The album’s flagship single “Come A Little Closer” is a boisterous, blues-laden rocker and was one of the first songs the band completed for the album. The song marries the raw energy and playfulness the band is known for with their present interest in creating intimately expressive music, both in its pensively poetic lyrics and surging melody. That sensibility carries over to “It’s Just Forever,” the final track the band laid down, which features guest vocals from The Kills’ Alison Mosshart. Mosshart’s yelping croon builds the intensity of the stomping number, an apt juxtaposition to the mid-tempo soulfulness of album standout “Hypocrite” and acoustic closer “Cigarette Daydreams.” Overall the album captures familiar sounds in a new way, balancing a nostalgic sonic aesthetic with a fresh, innovative sensibility and embodying a truly classic voice. MELOPHOBIA resonates with a sense of joyful abandon, which comes from facing those initial challenges head on.
“The more intensely we worked on it and the more we put it under a microscope, the more afraid we became of it,” Shultz adds. “Then we had to overcome that. Sometimes it’s not the most fun thing in the world and sometimes it’s jubilation. Immense joy. It was all about overcoming that fear of creating music under false pretense or with skewed intent.”
MELOPHOBIA follows Thank You, Happy Birthday, which debuted at No. 2 on the Billboard Top 200 and has sold over 250,000 copies to date. The album’s single, “Shake Me Down,” spent six weeks at No. 1 on Alternative radio, following Cage The Elephant’s 2009 breakout single “Ain’t No Rest For The Wicked,” which landed in the Top 5. Cage The Elephant has sold over 550,000 copies to date and spent 73 consecutive weeks on the Billboard Top 200. The band has toured extensively, selling out several headlining runs and performing alongside Black Keys, Foo Fighters, Queens of the Stone Age, Muse, Stone Temple Pilots and Silversun Pickups.
For Cage The Elephant, who originally hail from Bowling Green, KY, the aim is to always improve and evolve, ensuring that each subsequent release and tour represent a step forward. In that way MELOPHOBIA is not so much about a fear of music but a fear of not pushing music to its potential.

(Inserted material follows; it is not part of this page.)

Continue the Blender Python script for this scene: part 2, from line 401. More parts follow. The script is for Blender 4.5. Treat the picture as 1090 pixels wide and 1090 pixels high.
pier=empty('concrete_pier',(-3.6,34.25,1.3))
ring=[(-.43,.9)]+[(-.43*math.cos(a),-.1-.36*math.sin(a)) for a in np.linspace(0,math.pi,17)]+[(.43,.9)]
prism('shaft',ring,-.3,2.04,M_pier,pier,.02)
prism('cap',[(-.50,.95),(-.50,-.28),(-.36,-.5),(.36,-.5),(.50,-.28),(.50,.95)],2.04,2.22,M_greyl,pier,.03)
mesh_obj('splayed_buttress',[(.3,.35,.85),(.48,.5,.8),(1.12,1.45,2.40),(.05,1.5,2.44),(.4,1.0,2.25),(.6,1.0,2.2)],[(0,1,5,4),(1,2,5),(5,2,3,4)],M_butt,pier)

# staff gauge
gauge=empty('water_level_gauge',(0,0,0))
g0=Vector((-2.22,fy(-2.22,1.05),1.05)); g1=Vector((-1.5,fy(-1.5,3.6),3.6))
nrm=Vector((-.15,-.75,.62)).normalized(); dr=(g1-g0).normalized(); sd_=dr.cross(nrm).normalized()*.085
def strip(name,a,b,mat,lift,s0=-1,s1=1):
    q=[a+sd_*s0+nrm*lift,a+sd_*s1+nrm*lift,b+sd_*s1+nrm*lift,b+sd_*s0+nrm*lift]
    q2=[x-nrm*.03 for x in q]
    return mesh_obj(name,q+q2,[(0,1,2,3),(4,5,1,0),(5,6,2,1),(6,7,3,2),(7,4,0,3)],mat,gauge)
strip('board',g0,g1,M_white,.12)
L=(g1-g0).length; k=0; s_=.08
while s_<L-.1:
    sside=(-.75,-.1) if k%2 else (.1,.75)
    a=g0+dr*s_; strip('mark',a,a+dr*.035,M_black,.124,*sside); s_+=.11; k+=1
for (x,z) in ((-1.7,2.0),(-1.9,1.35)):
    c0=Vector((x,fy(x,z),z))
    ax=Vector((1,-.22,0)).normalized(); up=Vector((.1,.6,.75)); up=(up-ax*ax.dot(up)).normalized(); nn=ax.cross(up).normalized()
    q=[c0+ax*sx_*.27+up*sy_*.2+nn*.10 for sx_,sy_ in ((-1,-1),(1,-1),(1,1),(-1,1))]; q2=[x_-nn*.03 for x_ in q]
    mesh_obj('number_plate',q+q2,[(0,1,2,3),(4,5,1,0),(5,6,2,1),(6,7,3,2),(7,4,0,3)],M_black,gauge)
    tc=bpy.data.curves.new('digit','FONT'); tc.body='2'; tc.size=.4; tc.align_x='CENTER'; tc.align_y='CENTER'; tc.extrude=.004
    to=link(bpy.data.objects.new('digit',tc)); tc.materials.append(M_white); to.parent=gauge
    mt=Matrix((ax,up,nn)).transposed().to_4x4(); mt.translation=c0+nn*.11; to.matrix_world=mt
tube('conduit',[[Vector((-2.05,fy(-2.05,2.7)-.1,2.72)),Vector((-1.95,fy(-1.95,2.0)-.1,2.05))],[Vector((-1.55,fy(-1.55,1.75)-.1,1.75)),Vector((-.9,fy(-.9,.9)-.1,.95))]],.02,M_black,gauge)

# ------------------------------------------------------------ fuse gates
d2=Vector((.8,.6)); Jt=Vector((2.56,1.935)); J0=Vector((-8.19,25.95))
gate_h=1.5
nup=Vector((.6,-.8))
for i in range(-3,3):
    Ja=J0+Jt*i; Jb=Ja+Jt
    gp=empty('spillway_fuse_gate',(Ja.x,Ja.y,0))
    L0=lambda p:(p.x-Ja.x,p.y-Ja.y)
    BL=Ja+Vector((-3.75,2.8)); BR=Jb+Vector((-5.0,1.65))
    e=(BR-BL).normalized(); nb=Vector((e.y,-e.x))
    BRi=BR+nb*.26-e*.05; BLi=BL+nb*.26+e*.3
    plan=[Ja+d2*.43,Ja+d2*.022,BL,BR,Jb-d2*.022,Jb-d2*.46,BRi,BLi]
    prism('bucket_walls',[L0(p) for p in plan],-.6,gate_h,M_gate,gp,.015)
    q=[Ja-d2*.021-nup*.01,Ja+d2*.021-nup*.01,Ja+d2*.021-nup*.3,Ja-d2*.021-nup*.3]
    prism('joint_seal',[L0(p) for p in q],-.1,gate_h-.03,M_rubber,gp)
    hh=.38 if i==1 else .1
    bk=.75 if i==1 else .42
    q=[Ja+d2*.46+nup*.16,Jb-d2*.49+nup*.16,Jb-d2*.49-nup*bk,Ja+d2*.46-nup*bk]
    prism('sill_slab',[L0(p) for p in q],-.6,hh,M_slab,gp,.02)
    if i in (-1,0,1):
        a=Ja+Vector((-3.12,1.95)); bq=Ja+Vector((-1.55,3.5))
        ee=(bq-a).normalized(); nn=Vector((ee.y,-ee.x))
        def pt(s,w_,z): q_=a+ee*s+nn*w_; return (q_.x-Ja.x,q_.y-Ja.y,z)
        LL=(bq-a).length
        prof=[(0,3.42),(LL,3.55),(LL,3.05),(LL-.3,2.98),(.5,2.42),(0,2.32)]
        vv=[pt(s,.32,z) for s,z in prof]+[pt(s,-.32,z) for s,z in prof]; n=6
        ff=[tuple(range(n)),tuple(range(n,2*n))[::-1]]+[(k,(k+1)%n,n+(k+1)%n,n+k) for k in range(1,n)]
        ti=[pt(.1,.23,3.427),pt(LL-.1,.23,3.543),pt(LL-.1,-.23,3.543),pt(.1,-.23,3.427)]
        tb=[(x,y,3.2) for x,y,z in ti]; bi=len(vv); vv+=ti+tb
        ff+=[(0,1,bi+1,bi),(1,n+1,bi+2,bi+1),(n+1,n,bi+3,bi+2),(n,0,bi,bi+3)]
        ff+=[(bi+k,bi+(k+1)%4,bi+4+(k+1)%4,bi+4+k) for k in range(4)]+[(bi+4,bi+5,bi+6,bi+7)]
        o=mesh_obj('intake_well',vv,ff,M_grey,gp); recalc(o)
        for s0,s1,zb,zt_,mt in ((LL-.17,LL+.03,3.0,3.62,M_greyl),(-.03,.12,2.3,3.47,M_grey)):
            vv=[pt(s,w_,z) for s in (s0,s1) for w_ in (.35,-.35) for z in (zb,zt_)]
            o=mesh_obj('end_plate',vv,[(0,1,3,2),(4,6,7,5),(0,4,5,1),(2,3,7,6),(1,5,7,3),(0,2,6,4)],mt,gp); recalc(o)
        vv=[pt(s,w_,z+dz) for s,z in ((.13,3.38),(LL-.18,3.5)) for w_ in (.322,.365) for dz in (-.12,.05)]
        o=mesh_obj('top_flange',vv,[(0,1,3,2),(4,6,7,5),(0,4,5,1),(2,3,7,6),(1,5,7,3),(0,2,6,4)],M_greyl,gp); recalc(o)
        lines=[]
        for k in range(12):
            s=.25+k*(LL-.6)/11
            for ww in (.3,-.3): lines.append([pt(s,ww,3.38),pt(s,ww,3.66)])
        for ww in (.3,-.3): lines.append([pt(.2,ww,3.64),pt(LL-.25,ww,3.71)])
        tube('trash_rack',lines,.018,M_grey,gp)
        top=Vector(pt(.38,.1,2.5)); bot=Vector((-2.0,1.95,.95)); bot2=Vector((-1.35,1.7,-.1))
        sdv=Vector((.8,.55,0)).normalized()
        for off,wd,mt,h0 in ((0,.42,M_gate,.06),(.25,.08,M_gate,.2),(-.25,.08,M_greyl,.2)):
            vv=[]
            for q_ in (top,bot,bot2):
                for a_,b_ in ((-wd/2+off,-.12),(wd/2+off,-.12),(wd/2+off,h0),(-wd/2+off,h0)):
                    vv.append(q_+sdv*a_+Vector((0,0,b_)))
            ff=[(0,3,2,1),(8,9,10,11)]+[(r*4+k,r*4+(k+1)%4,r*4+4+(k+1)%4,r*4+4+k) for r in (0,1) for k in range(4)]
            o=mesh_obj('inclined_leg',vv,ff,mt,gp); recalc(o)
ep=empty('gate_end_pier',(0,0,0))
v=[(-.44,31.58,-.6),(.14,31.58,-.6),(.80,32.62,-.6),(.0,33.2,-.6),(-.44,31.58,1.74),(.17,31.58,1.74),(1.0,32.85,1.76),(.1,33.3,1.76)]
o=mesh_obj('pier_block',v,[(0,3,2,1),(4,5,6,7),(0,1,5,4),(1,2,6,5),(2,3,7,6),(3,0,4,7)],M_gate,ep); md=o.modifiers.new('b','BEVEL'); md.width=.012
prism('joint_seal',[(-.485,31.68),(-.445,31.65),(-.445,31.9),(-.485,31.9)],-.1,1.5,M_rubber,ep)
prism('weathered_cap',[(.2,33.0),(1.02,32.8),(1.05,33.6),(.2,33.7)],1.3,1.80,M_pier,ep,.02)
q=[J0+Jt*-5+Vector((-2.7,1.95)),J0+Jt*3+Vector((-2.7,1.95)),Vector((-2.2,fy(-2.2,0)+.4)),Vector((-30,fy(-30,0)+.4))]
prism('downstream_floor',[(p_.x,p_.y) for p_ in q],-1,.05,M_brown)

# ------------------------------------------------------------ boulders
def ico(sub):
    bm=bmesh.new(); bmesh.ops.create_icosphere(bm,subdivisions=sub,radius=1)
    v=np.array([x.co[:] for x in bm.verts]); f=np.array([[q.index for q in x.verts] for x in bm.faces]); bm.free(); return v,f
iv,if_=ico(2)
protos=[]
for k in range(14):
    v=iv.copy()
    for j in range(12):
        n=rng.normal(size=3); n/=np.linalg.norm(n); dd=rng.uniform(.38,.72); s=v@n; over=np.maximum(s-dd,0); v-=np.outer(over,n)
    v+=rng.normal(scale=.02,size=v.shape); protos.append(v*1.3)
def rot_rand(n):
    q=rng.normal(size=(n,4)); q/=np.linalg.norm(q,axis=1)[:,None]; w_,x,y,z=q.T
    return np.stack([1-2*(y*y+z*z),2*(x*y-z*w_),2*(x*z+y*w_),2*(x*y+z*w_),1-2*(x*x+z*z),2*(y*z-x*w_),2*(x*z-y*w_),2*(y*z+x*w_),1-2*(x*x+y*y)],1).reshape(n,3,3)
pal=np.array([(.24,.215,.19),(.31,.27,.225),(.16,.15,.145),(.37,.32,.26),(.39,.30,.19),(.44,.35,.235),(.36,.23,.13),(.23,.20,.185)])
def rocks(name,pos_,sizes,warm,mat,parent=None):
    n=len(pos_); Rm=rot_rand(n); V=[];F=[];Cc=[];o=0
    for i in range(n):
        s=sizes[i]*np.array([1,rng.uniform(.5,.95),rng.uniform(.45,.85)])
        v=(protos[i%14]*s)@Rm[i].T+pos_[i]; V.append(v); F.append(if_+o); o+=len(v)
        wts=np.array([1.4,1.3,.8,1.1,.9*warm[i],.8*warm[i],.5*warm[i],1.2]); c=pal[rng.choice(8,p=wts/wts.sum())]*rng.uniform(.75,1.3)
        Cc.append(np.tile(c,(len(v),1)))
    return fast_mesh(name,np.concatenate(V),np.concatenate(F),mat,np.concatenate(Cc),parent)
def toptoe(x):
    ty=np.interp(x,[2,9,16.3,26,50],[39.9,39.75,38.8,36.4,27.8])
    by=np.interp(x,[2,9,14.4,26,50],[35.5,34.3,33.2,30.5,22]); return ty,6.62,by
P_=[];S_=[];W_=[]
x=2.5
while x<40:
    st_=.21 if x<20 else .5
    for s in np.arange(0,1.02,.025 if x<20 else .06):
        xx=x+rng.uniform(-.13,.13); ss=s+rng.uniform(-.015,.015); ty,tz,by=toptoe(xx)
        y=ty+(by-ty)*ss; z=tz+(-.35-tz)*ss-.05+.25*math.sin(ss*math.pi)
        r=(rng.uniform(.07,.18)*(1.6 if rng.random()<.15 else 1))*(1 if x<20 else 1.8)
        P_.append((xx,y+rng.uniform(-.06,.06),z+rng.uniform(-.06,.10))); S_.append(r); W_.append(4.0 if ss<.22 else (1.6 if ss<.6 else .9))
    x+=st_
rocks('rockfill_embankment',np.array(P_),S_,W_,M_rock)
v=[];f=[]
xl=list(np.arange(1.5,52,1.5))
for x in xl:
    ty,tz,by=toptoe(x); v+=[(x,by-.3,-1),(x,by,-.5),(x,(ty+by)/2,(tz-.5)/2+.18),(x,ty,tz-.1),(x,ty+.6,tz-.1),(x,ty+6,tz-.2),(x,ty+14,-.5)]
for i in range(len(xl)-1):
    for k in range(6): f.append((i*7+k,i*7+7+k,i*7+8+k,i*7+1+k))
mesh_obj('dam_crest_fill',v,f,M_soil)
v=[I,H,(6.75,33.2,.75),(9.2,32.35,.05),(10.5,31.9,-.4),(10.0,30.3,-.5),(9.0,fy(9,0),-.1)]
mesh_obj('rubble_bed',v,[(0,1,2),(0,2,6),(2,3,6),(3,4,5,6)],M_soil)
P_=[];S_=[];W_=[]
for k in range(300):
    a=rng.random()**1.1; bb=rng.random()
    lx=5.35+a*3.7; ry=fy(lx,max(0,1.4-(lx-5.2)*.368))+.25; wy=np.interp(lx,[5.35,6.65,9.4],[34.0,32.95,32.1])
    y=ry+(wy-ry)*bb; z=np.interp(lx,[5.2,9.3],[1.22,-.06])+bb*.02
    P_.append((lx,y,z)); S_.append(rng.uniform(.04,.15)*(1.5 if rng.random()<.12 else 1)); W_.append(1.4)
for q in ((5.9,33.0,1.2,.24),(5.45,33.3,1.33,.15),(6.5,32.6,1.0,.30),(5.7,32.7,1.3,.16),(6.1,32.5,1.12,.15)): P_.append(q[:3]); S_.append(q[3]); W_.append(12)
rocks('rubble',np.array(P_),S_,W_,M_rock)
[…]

“You hope that you naturally evolve as a person and you’re able to apply the things that you’ve learned to your creative works,” Shultz says. “Sometimes you have to push yourself out of your comfort zone in order to keep yourself from getting into this place where you’re just dialing it in. That’s what we’re really afraid of.”
Cage The Elephant consists of singer Matt Shultz, guitarist Brad Shultz, bassist Daniel Tichenor, guitarist Lincoln Parish, and drummer Jared Champion.